Yemen, the poorest country in the Arab world, is fertile ground for radical movements. The country's difficult terrain makes it hard to impose law and order. The 1990 union between the largely tribal Shia north and the Marxist south has not really taken off and Saudi puritan clerics have exported their views to Yemen's deeply conservative tribesmen.

Al-Qaeda founder Osama bin Laden has a close connection with Yemen through his father, who was born and raised there before settling in Saudi Arabia, where he made a fortune in construction.

Unlike many countries that contributed to the US-backed, Saudi-funded war against the Soviets in Afghanistan (1979 to 1989), Yemen welcomed home its battle-hardened and ideologically motivated fighters. For many, there were no jobs, so they drifted into criminal gangs that preyed on foreign workers and tourists.

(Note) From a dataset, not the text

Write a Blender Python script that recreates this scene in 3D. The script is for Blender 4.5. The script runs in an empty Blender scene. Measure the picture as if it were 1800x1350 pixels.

Politicised veterans created a Yemeni branch of al-Qaeda and in 2000, the group staged a dramatic bomb-laden speedboat attack in Aden harbour on a US warship, the USS Cole, killing 17 sailors.

Under US pressure, the government cracked down on al-Qaeda, arresting many senior figures. In early 2006, however,

23 were freed in a jail-break.

In November 2008, al-Qaeda attacked the US embassy, killing 10 bystanders. A few weeks later, the Yemeni and Saudi branches merged to form Aqap.

The movement's leader, Nasir al-Wuhayshi, is a scion of a wealthy Yemeni family, as well as an Afghan veteran and former personal assistant of bin Laden.

The influential preacher Sheikh al-Aulaqi is the son of a former Yemeni minister of agriculture, while the father of the accused Detroit bomber is a leading banker in northern Nigeria.

Aqap operatives come from upper and middle classes as well as poor backgrounds and from the ranks of released Guantánamo detainees.